##### Provided data #####

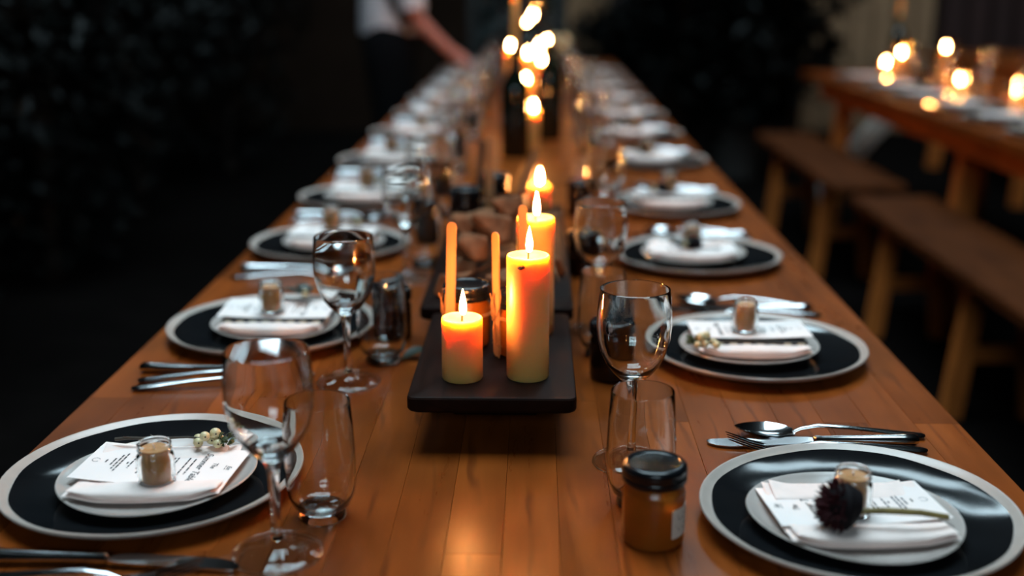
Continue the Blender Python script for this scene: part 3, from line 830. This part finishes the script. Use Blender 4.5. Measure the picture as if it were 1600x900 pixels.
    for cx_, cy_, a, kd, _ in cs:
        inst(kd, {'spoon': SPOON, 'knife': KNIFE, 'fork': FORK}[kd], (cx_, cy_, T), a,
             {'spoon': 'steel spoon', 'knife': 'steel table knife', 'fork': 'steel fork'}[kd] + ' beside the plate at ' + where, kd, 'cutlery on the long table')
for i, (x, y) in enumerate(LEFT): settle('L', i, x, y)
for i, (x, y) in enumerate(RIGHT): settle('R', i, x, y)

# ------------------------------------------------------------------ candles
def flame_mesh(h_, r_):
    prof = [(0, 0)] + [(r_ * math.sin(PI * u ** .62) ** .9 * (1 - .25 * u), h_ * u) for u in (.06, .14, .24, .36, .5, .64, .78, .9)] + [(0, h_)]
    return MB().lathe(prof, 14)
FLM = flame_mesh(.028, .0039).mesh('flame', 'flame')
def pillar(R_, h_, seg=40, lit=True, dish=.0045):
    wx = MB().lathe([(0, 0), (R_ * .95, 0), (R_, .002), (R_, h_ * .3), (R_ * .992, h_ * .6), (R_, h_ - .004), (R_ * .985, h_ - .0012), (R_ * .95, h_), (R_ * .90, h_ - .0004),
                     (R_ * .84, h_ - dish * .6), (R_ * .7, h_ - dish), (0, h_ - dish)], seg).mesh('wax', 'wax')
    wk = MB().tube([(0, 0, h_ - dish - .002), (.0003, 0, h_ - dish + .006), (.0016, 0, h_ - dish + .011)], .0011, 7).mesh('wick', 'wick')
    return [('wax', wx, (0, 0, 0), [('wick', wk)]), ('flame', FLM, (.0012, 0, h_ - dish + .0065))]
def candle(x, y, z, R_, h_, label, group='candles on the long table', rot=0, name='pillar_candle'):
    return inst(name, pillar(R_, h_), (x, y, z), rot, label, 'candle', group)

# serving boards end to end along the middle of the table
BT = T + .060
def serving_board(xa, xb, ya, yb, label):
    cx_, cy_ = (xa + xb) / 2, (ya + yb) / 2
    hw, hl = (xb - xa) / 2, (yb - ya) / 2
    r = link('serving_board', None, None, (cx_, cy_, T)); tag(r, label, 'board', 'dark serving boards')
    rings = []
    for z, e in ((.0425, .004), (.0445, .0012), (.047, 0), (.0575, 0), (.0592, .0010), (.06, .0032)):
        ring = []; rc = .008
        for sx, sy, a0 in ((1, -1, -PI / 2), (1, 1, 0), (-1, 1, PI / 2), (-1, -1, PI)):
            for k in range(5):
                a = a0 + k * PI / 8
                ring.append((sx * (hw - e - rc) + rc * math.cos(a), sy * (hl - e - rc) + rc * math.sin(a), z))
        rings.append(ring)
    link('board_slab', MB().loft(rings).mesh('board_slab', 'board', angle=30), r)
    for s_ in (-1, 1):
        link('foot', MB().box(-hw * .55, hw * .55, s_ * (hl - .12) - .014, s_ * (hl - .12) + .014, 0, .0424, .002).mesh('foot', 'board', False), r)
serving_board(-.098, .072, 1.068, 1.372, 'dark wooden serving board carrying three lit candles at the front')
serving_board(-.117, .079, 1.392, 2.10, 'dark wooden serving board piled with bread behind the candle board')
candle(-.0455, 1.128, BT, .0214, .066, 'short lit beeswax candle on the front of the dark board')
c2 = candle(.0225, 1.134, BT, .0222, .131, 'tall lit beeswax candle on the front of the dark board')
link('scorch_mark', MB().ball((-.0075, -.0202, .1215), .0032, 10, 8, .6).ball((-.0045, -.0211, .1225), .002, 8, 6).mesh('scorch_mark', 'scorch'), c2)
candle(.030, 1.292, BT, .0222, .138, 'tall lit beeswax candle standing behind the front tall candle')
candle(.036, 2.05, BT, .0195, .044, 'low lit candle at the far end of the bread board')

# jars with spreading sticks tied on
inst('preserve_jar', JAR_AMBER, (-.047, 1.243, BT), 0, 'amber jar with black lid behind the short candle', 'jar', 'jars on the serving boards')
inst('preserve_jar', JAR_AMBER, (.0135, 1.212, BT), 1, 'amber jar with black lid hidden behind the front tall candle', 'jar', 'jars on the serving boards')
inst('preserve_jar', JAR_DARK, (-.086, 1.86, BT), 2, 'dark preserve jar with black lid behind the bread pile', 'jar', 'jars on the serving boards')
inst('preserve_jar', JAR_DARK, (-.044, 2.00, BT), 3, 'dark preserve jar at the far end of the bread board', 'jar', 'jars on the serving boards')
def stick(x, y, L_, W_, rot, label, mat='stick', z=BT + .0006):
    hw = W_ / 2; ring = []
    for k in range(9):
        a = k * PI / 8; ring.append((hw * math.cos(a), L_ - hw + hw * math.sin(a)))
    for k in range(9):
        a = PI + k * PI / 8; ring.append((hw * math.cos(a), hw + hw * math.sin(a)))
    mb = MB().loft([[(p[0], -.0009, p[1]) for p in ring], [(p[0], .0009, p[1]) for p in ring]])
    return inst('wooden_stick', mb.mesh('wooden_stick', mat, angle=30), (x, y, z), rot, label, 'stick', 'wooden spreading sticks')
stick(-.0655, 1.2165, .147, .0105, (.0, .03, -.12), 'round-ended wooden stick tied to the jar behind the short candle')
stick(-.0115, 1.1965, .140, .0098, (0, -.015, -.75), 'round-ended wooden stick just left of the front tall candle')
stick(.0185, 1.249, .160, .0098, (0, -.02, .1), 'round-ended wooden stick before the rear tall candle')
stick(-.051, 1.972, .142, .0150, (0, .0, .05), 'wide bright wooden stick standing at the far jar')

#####

### Objective
Skip the images and write out the rest of the listing exactly.

### Solution
Continue the Blender Python script for this scene: part 3, from line 830. This part finishes the script. Use Blender 4.5. Measure the picture as if it were 1600x900 pixels.
    for cx_, cy_, a, kd, _ in cs:
        inst(kd, {'spoon': SPOON, 'knife': KNIFE, 'fork': FORK}[kd], (cx_, cy_, T), a,
             {'spoon': 'steel spoon', 'knife': 'steel table knife', 'fork': 'steel fork'}[kd] + ' beside the plate at ' + where, kd, 'cutlery on the long table')
for i, (x, y) in enumerate(LEFT): settle('L', i, x, y)
for i, (x, y) in enumerate(RIGHT): settle('R', i, x, y)

# ------------------------------------------------------------------ candles
def flame_mesh(h_, r_):
    prof = [(0, 0)] + [(r_ * math.sin(PI * u ** .62) ** .9 * (1 - .25 * u), h_ * u) for u in (.06, .14, .24, .36, .5, .64, .78, .9)] + [(0, h_)]
    return MB().lathe(prof, 14)
FLM = flame_mesh(.028, .0039).mesh('flame', 'flame')
def pillar(R_, h_, seg=40, lit=True, dish=.0045):
    wx = MB().lathe([(0, 0), (R_ * .95, 0), (R_, .002), (R_, h_ * .3), (R_ * .992, h_ * .6), (R_, h_ - .004), (R_ * .985, h_ - .0012), (R_ * .95, h_), (R_ * .90, h_ - .0004),
                     (R_ * .84, h_ - dish * .6), (R_ * .7, h_ - dish), (0, h_ - dish)], seg).mesh('wax', 'wax')
    wk = MB().tube([(0, 0, h_ - dish - .002), (.0003, 0, h_ - dish + .006), (.0016, 0, h_ - dish + .011)], .0011, 7).mesh('wick', 'wick')
    return [('wax', wx, (0, 0, 0), [('wick', wk)]), ('flame', FLM, (.0012, 0, h_ - dish + .0065))]
def candle(x, y, z, R_, h_, label, group='candles on the long table', rot=0, name='pillar_candle'):
    return inst(name, pillar(R_, h_), (x, y, z), rot, label, 'candle', group)

# serving boards end to end along the middle of the table
BT = T + .060
def serving_board(xa, xb, ya, yb, label):
    cx_, cy_ = (xa + xb) / 2, (ya + yb) / 2
    hw, hl = (xb - xa) / 2, (yb - ya) / 2
    r = link('serving_board', None, None, (cx_, cy_, T)); tag(r, label, 'board', 'dark serving boards')
    rings = []
    for z, e in ((.0425, .004), (.0445, .0012), (.047, 0), (.0575, 0), (.0592, .0010), (.06, .0032)):
        ring = []; rc = .008
        for sx, sy, a0 in ((1, -1, -PI / 2), (1, 1, 0), (-1, 1, PI / 2), (-1, -1, PI)):
            for k in range(5):
                a = a0 + k * PI / 8
                ring.append((sx * (hw - e - rc) + rc * math.cos(a), sy * (hl - e - rc) + rc * math.sin(a), z))
        rings.append(ring)
    link('board_slab', MB().loft(rings).mesh('board_slab', 'board', angle=30), r)
    for s_ in (-1, 1):
        link('foot', MB().box(-hw * .55, hw * .55, s_ * (hl - .12) - .014, s_ * (hl - .12) + .014, 0, .0424, .002).mesh('foot', 'board', False), r)
serving_board(-.098, .072, 1.068, 1.372, 'dark wooden serving board carrying three lit candles at the front')
serving_board(-.117, .079, 1.392, 2.10, 'dark wooden serving board piled with bread behind the candle board')
candle(-.0455, 1.128, BT, .0214, .066, 'short lit beeswax candle on the front of the dark board')
c2 = candle(.0225, 1.134, BT, .0222, .131, 'tall lit beeswax candle on the front of the dark board')
link('scorch_mark', MB().ball((-.0075, -.0202, .1215), .0032, 10, 8, .6).ball((-.0045, -.0211, .1225), .002, 8, 6).mesh('scorch_mark', 'scorch'), c2)
candle(.030, 1.292, BT, .0222, .138, 'tall lit beeswax candle standing behind the front tall candle')
candle(.036, 2.05, BT, .0195, .044, 'low lit candle at the far end of the bread board')

# jars with spreading sticks tied on
inst('preserve_jar', JAR_AMBER, (-.047, 1.243, BT), 0, 'amber jar with black lid behind the short candle', 'jar', 'jars on the serving boards')
inst('preserve_jar', JAR_AMBER, (.0135, 1.212, BT), 1, 'amber jar with black lid hidden behind the front tall candle', 'jar', 'jars on the serving boards')
inst('preserve_jar', JAR_DARK, (-.086, 1.86, BT), 2, 'dark preserve jar with black lid behind the bread pile', 'jar', 'jars on the serving boards')
inst('preserve_jar', JAR_DARK, (-.044, 2.00, BT), 3, 'dark preserve jar at the far end of the bread board', 'jar', 'jars on the serving boards')
def stick(x, y, L_, W_, rot, label, mat='stick', z=BT + .0006):
    hw = W_ / 2; ring = []
    for k in range(9):
        a = k * PI / 8; ring.append((hw * math.cos(a), L_ - hw + hw * math.sin(a)))
    for k in range(9):
        a = PI + k * PI / 8; ring.append((hw * math.cos(a), hw + hw * math.sin(a)))
    mb = MB().loft([[(p[0], -.0009, p[1]) for p in ring], [(p[0], .0009, p[1]) for p in ring]])
    return inst('wooden_stick', mb.mesh('wooden_stick', mat, angle=30), (x, y, z), rot, label, 'stick', 'wooden spreading sticks')
stick(-.0655, 1.2165, .147, .0105, (.0, .03, -.12), 'round-ended wooden stick tied to the jar behind the short candle')
stick(-.0115, 1.1965, .140, .0098, (0, -.015, -.75), 'round-ended wooden stick just left of the front tall candle')
stick(.0185, 1.249, .160, .0098, (0, -.02, .1), 'round-ended wooden stick before the rear tall candle')
stick(-.051, 1.972, .142, .0150, (0, .0, .05), 'wide bright wooden stick standing at the far jar')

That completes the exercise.